The pervasiveness of technology is changing the way industrial companies conduct commerce, and the Internet of Things is at the heart of that transformation. That’s one of the key takeaways from a report issued this week by enterprise software developer IFS.
IFS surveyed more than 200 manufacturing and contracting executives with decision-making power over IoT purchases to find out how IoT affects the readiness for digitalization in North American industrial companies.
The report centers on the concept of “digital transformation,” which it defines as the idea that as people use more digital technologies, those technologies alter the way people live and do business.
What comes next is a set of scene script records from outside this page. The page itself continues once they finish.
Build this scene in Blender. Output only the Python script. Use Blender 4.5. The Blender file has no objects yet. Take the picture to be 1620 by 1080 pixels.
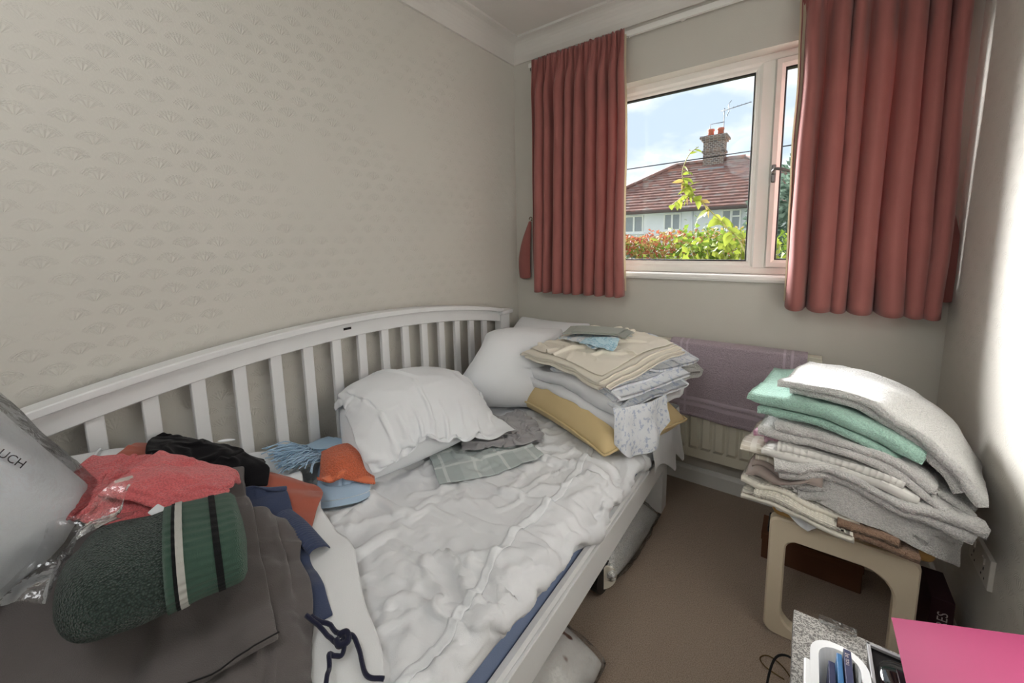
import bpy, bmesh, math, random
import numpy as np
from mathutils import Vector, Matrix

# ------------------------------------------------------------------ camera, world, light, exposure
SC = bpy.context.scene
COL = SC.collection
CAM = bpy.data.cameras.new('camera')
cam = bpy.data.objects.new('camera', CAM)
COL.objects.link(cam)
SC.camera = cam
CAM.sensor_width = 36.0
CAM.lens = 635.27 * 36.0 / 1620.0
CAM.shift_y = -75.0 / 1620.0
CAM.clip_start = 0.02
CAM.clip_end = 300.0


def camera_matrix(loc, yaw, pitch, roll):
    f = np.array([-math.sin(yaw) * math.cos(pitch), math.cos(yaw) * math.cos(pitch), -math.sin(pitch)])
    rt = np.array([math.cos(yaw), math.sin(yaw), 0.0])
    up = np.cross(rt, f)
    c, s = math.cos(roll), math.sin(roll)
    r2, u2 = c * rt + s * up, -s * rt + c * up
    return Matrix([[r2[0], u2[0], -f[0], loc[0]], [r2[1], u2[1], -f[1], loc[1]], [r2[2], u2[2], -f[2], loc[2]], [0, 0, 0, 1]])


cam.matrix_world = camera_matrix((1.4808, -2.0769, 1.2335), 0.6342, 0.1303, -0.0212)

SC.view_settings.view_transform = 'Standard'
SC.view_settings.look = 'None'
SC.view_settings.gamma = 1.0
SC.view_settings.use_curve_mapping = False
SC.view_settings.exposure = 1.0

W = bpy.data.worlds.new('sky')
SC.world = W
W.use_nodes = True
wn, wl = W.node_tree.nodes, W.node_tree.links
wn.clear()


def wnode(t, **k):
    n = wn.new(t)
    for a, b in k.items():
        setattr(n, a, b)
    return n


w_out = wnode('ShaderNodeOutputWorld')
w_bg = wnode('ShaderNodeBackground')
w_tc = wnode('ShaderNodeTexCoord')
w_map = wnode('ShaderNodeMapping')
w_map.inputs['Scale'].default_value = (1.0, 1.0, 2.2)
w_map.inputs['Location'].default_value = (0.35, 0.1, 0.4)
w_n1 = wnode('ShaderNodeTexNoise')
w_n1.inputs['Scale'].default_value = 3.6
w_n1.inputs['Detail'].default_value = 7.0
w_n1.inputs['Roughness'].default_value = 0.55
w_r1 = wnode('ShaderNodeValToRGB')
e = w_r1.color_ramp.elements
e[0].position, e[0].color = 0.40, (0.36, 0.44, 0.52, 1)
e[1].position, e[1].color = 0.56, (0.70, 0.72, 0.74, 1)
x = e.new(0.48)
x.color = (0.46, 0.52, 0.58, 1)
x = e.new(0.68)
x.color = (0.52, 0.55, 0.59, 1)
wl.new(w_tc.outputs['Generated'], w_map.inputs['Vector'])
wl.new(w_map.outputs['Vector'], w_n1.inputs['Vector'])
wl.new(w_n1.outputs['Fac'], w_r1.inputs['Fac'])
wl.new(w_r1.outputs['Color'], w_bg.inputs['Color'])
w_bg.inputs['Strength'].default_value = 1.0
wl.new(w_bg.outputs['Background'], w_out.inputs['Surface'])

sun = bpy.data.lights.new('sun', 'SUN')
sun.energy = 26.0
sun.angle = math.radians(36)
sun.color = (1.0, 0.995, 0.99)
sun_o = bpy.data.objects.new('sun', sun)
COL.objects.link(sun_o)
sun_dir = Vector((0.98, -1.0, -0.42)).normalized()
sun_o.rotation_euler = sun_dir.to_track_quat('-Z', 'Y').to_euler()


# ------------------------------------------------------------------ helpers: numbers
def smooth(a, b, x):
    t = np.clip((np.asarray(x, float) - a) / (b - a), 0, 1)
    return t * t * (3 - 2 * t)


def _hash(i, j, k, s):
    h = (i * 374761393 + j * 668265263 + k * 2147483647 + s * 144665) & 0x7fffffff
    h = ((h ^ (h >> 13)) * 1274126177) & 0x7fffffff
    return ((h ^ (h >> 16)) & 0xffff) / 32767.5 - 1.0


def noise(P, freq=1.0, seed=0, octaves=2):
    P = np.asarray(P, float) * freq
    out = np.zeros(P.shape[:-1])
    amp = 1.0
    for o in range(octaves):
        I = np.floor(P).astype(np.int64)
        f = P - I
        f = f * f * (3 - 2 * f)
        v = 0
        for dx in (0, 1):
            for dy in (0, 1):
                for dz in (0, 1):
                    wgt = (f[..., 0] if dx else 1 - f[..., 0]) * (f[..., 1] if dy else 1 - f[..., 1]) * (f[..., 2] if dz else 1 - f[..., 2])
                    v = v + wgt * _hash(I[..., 0] + dx, I[..., 1] + dy, I[..., 2] + dz, seed + o * 17)
        out += amp * v
        P = P * 2.03
        amp *= 0.5
    return out


# ------------------------------------------------------------------ helpers: materials
def socket(n, name):
    return n.inputs[name]


class NT:
    """tiny node builder"""

    def __init__(self, name):
        self.m = bpy.data.materials.new(name)
        self.m.use_nodes = True
        self.t = self.m.node_tree
        self.n = self.t.nodes
        self.n.clear()
        self.out = self.n.new('ShaderNodeOutputMaterial')

    def add(self, t, **kw):
        n = self.n.new(t)
        for a, b in kw.items():
            setattr(n, a, b)
        return n

    def link(self, a, b):
        self.t.links.new(a, b)

    def val(self, x, inp):
        if isinstance(x, (int, float)):
            inp.default_value = x
        elif isinstance(x, (tuple, list)):
            inp.default_value = tuple(x) if len(x) != 3 or len(inp.default_value) == 3 else (*x, 1.0)
        else:
            self.link(x, inp)

    def math(self, op, a, b=0.0, c=0.0):
        n = self.add('ShaderNodeMath', operation=op)
        self.val(a, n.inputs[0])
        self.val(b, n.inputs[1])
        if op in ('MULTIPLY_ADD', 'SMOOTH_MIN', 'COMPARE', 'WRAP'):
            self.val(c, n.inputs[2])
        return n.outputs[0]

    def step(self, a, b, x):
        n = self.add('ShaderNodeMapRange', interpolation_type='SMOOTHSTEP')
        self.val(x, n.inputs['Value'])
        n.inputs['From Min'].default_value = a
        n.inputs['From Max'].default_value = b
        return n.outputs[0]

    def mix(self, f, a, b):
        n = self.add('ShaderNodeMix', data_type='RGBA')
        self.val(f, n.inputs[0])
        self.val(a, n.inputs[6])
        self.val(b, n.inputs[7])
        return n.outputs[2]

    def noise(self, scale, detail=2.0, vec=None, rough=0.5):
        n = self.add('ShaderNodeTexNoise')
        n.inputs['Scale'].default_value = scale
        n.inputs['Detail'].default_value = detail
        n.inputs['Roughness'].default_value = rough
        if vec is not None:
            self.link(vec, n.inputs['Vector'])
        return n.outputs['Fac']

    def coord(self, which='Object'):
        return self.add('ShaderNodeTexCoord').outputs[which]

    def bump(self, h, strength=0.5, dist=0.01, normal=None):
        n = self.add('ShaderNodeBump')
        n.inputs['Strength'].default_value = strength
        n.inputs['Distance'].default_value = dist
        self.link(h, n.inputs['Height'])
        if normal is not None:
            self.link(normal, n.inputs['Normal'])
        return n.outputs[0]

    def bsdf(self, col, rough=0.6, normal=None, spec=0.3, sheen=0.0, metal=0.0, trans=0.0, ior=1.45, alpha=1.0, coat=0.0):
        p = self.add('ShaderNodeBsdfPrincipled')
        self.val(col, p.inputs['Base Color'])
        self.val(rough, p.inputs['Roughness'])
        p.inputs['Specular IOR Level'].default_value = spec
        p.inputs['Metallic'].default_value = metal
        p.inputs['Sheen Weight'].default_value = sheen
        p.inputs['Sheen Roughness'].default_value = 0.5
        p.inputs['Transmission Weight'].default_value = trans
        p.inputs['IOR'].default_value = ior
        p.inputs['Coat Weight'].default_value = coat
        self.val(alpha, p.inputs['Alpha'])
        if normal is not None:
            self.link(normal, p.inputs['Normal'])
        return p.outputs[0]

    def done(self, shader):
        self.link(shader, self.out.inputs['Surface'])
        return self.m


def sr(r, g, b):
    """0-255 display colour to linear"""
    def f(c):
        c = c / 255.0
        return c / 12.92 if c <= 0.04045 else ((c + 0.055) / 1.055) ** 2.4
    return (f(r), f(g), f(b))


def paint(name, col, rough=0.5, bump=0.15, scale=60, spec=0.3, coat=0.0):
    k = NT(name)
    o = k.coord()
    h = k.noise(scale, 3, o)
    d = k.mix(k.noise(4, 3, o), tuple(c * 0.95 for c in col), tuple(min(1, c * 1.04) for c in col))
    return k.done(k.bsdf(d, rough, k.bump(h, bump, 0.002), spec, coat=coat))


def fabric(name, col, kind='weave', col2=None, strength=0.5, rough=0.9, sheen=0.15, var=0.08, translucent=0.0, scale=1.0):
    """woven / terry / fleece / knit cloth"""
    k = NT(name)
    o = k.coord()
    lo = tuple(c * (1 - var) for c in col)
    hi = tuple(min(1, c * (1 + var)) for c in (col2 or col))
    c = k.mix(k.noise(9, 4, o), lo, hi)
    if kind == 'terry':
        h1 = k.noise(300 * scale, 2, o, 0.6)
        h2 = k.noise(110 * scale, 2, o)
        h = k.math('ADD', h1, k.math('MULTIPLY', h2, 0.8))
        c = k.mix(k.step(0.35, 0.62, h1), tuple(x * 0.80 for x in col), c)
        n = k.bump(h, min(1.0, strength * 1.5), 0.008)
    elif kind == 'fleece':
        v = k.add('ShaderNodeTexVoronoi')
        v.inputs['Scale'].default_value = 150 * scale
        k.link(o, v.inputs['Vector'])
        h = k.math('ADD', v.outputs['Distance'], k.noise(90 * scale, 3, o))
        c = k.mix(k.step(0.1, 0.75, v.outputs['Distance']), hi, tuple(x * 0.6 for x in col))
        n = k.bump(h, strength, 0.008)
    elif kind == 'knit':
        w = k.add('ShaderNodeTexWave', bands_direction='DIAGONAL')
        w.inputs['Scale'].default_value = 420 * scale
        w.inputs['Distortion'].default_value = 2.0
        k.link(o, w.inputs['Vector'])
        h = k.math('ADD', w.outputs['Fac'], k.noise(300 * scale, 2, o))
        n = k.bump(h, strength, 0.004)
    else:
        h = k.math('ADD', k.noise(600 * scale, 1, o), k.math('MULTIPLY', k.noise(35 * scale, 3, o), 0.6))
        n = k.bump(h, strength, 0.003)
    s = k.bsdf(c, rough, n, 0.15, sheen)
    if translucent > 0:
        tr = k.add('ShaderNodeBsdfTranslucent')
        k.val(c, tr.inputs['Color'])
        mx = k.add('ShaderNodeMixShader')
        mx.inputs[0].default_value = translucent
        k.link(s, mx.inputs[1])
        k.link(tr.outputs[0], mx.inputs[2])
        s = mx.outputs[0]
    return k.done(s)


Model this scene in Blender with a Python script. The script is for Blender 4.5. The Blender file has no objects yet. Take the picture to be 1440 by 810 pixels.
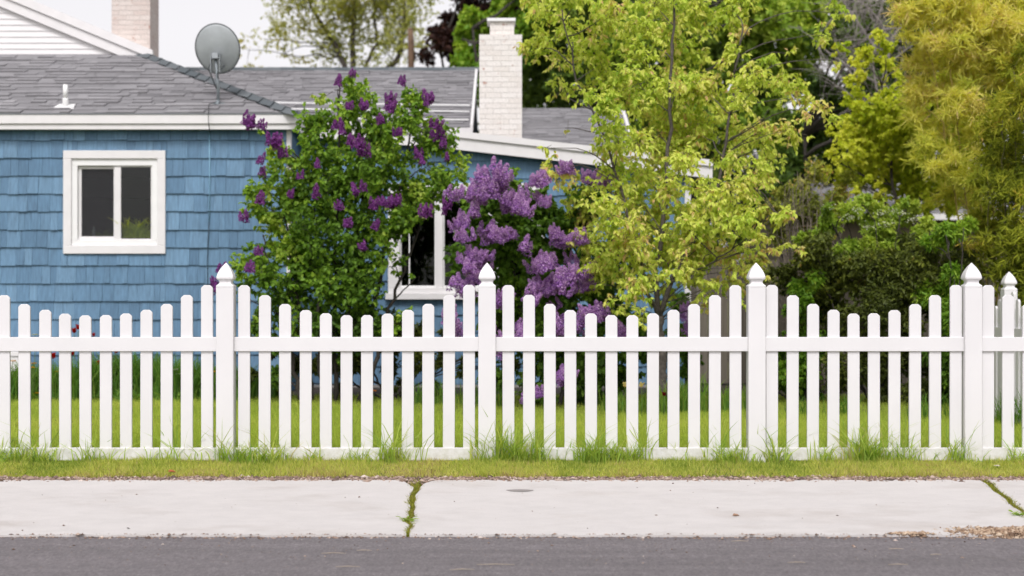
import bpy, math, random
import numpy as np
from mathutils import Vector

random.seed(7)
RNG = np.random.default_rng(11)
S = bpy.context.scene
COL = S.collection

# ------------------------------------------------------------------ camera
FPX = 2288.0          # focal length in pixels of the 1440 px wide photograph
CAM_Z = 1.14
CAM_D = 11.4          # camera to fence
HOR = 421.0
cam_data = bpy.data.cameras.new('camera')
cam = bpy.data.objects.new('camera', cam_data)
COL.objects.link(cam)
cam.location = (0, -CAM_D, CAM_Z)
cam.rotation_euler = (math.radians(90), 0, 0)
cam_data.sensor_width = 36
cam_data.lens = 36 * FPX / 1440
cam_data.shift_y = (HOR - 405) / 1440
cam_data.clip_end = 2000
cam_data.dof.use_dof = True
cam_data.dof.focus_distance = CAM_D
cam_data.dof.aperture_fstop = 2.0
S.camera = cam

# ------------------------------------------------------------------ sky, sun, exposure
SUN_EL, SUN_AZ = 51.0, 186.0      # azimuth: clockwise from +Y seen from above
world = bpy.data.worlds.new('World')
S.world = world
world.use_nodes = True
wn, wl = world.node_tree.nodes, world.node_tree.links
wn.clear()
sky = wn.new('ShaderNodeTexSky')
sky.sky_type = 'NISHITA'
sky.sun_disc = False
sky.sun_elevation = math.radians(SUN_EL)
sky.sun_rotation = math.radians(SUN_AZ)
sky.air_density = 1.0
sky.dust_density = 2.7
sky.ozone_density = 1.0
hs = wn.new('ShaderNodeHueSaturation')
hs.inputs['Saturation'].default_value = 0.07
bg = wn.new('ShaderNodeBackground')
bg.inputs['Strength'].default_value = 0.15
wo = wn.new('ShaderNodeOutputWorld')
wl.new(sky.outputs[0], hs.inputs['Color'])
wt = wn.new('ShaderNodeMix')
wt.data_type = 'RGBA'
wt.blend_type = 'MULTIPLY'
wt.inputs[0].default_value = 1
wt.inputs[7].default_value = (1.0, .968, .985, 1)
wl.new(hs.outputs[0], wt.inputs[6])
wl.new(wt.outputs[2], bg.inputs['Color'])
wl.new(bg.outputs[0], wo.inputs['Surface'])

sd = bpy.data.lights.new('sun', 'SUN')
sd.energy = 1.35
sd.angle = math.radians(14)
sd.color = (1.0, 0.965, 0.945)
sun = bpy.data.objects.new('sun', sd)
COL.objects.link(sun)
sun.location = (0, -20, 30)
az, el = math.radians(SUN_AZ), math.radians(SUN_EL)
to_sun = Vector((math.sin(az) * math.cos(el), math.cos(az) * math.cos(el), math.sin(el)))
sun.rotation_euler = to_sun.to_track_quat('Z', 'Y').to_euler()

S.view_settings.view_transform = 'Standard'
S.view_settings.look = 'None'
S.view_settings.gamma = 1.0
S.view_settings.exposure = 0.38
S.cycles.use_denoising = True
S.cycles.max_bounces = 14
S.cycles.diffuse_bounces = 8
S.cycles.transmission_bounces = 12
S.cycles.transparent_max_bounces = 16
S.cycles.caustics_reflective = False
S.cycles.caustics_refractive = False


def P(px, py, yd):
    """A point on the picture ray at distance yd in front of the camera."""
    return np.array(((px - 720) * yd / FPX, yd - CAM_D, CAM_Z + (HOR - py) * yd / FPX))


# ------------------------------------------------------------------ object helpers
ORIGIN = {}


def tag(o, label=None, cat=None, group=None, kind=None):
    if label: o['label'] = label
    if cat: o['category'] = cat
    if group: o['group'] = group
    if kind: o['kind'] = kind
    return o


def empty(name, loc, label, cat, group=None):
    o = bpy.data.objects.new(name, None)
    COL.objects.link(o)
    o.location = Vector([float(v) for v in loc])
    o.empty_display_size = 0.1
    ORIGIN[o] = np.array([float(v) for v in loc])
    return tag(o, label, cat, group)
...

One of the report’s key findings is that IoT and this process of digital transformation are closely related in industrial companies.
Decision makers that the report categorized as leaders in digitalization are almost three times as likely to use IoT data for corporate business intelligence, or to monitor performance against service-level agreements, compared to those the report classified as “laggards.” These leaders also were more likely to be able to access IoT data in applications used beyond the plant floor. They were more than four times as likely to have access to IoT data in enterprise asset management software, twice as likely to be able to access IoT data in high-value asset performance management software, and almost twice as likely to be able to be able to use IoT data in ERP.
“People are the most critical element to deliver the IoT.”
The report also found that 88 percent of these digital transformation leaders also qualified as IoT leaders, suggesting that IoT is a technology underpinning digital transformation.
What CEOs should prioritize
To get their IoT initiatives on the right track, CEOs and their companies need to turn their attention to three things, in order of importance: their team, prioritizing projects, and security, says Dianne Denison, founder and CEO of Denison Consulting Group Inc., a Delaware-based consulting firm specializing in the Industrial Internet of Things.
“People are the most critical element to deliver the IoT,” Denison says. She explains that CEOs need to build and lead teams that span both operation technology—which monitors manufacturing and industrial components such as valves and pumps—and information technology, which processes data for corporate functions such as accounting and sales.
“Assemble and lead a team whose members are multi-functional, respect the differences of each team player, are not afraid to fail, are collaborative and at the core are lifetime learners,” Denison says.
Because IoT is such a large concept, Denison says CEOs need to prioritize projects, especially the ones that help address an immediate operational or safety issue, or provide the greatest return on investment.
Data is central to the digital transformation, and security is the lynchpin to protecting it, Denison says. Firms that find ways to monetize their data are the ones that will survive and thrive. But often data is orphaned on the plant floor, so to deliver IoT, successful companies must collect, correlate, interpret and securely share, process and store the data. This means moving data from the plant floor to the cloud.
Researchers predict that the world will have more than 50 billion connected devices by 2020, which Denison says exponentially increases opportunities for hackers.
CEOs will need to consider themselves data-driven enterprises, which is why Denison says they will have to focus on security up and down the supply chain.
“To deliver the IoT, we not only need to address converting data into actionable insights, but we also need to transmit that data reliably, securely and repeatedly,” she says.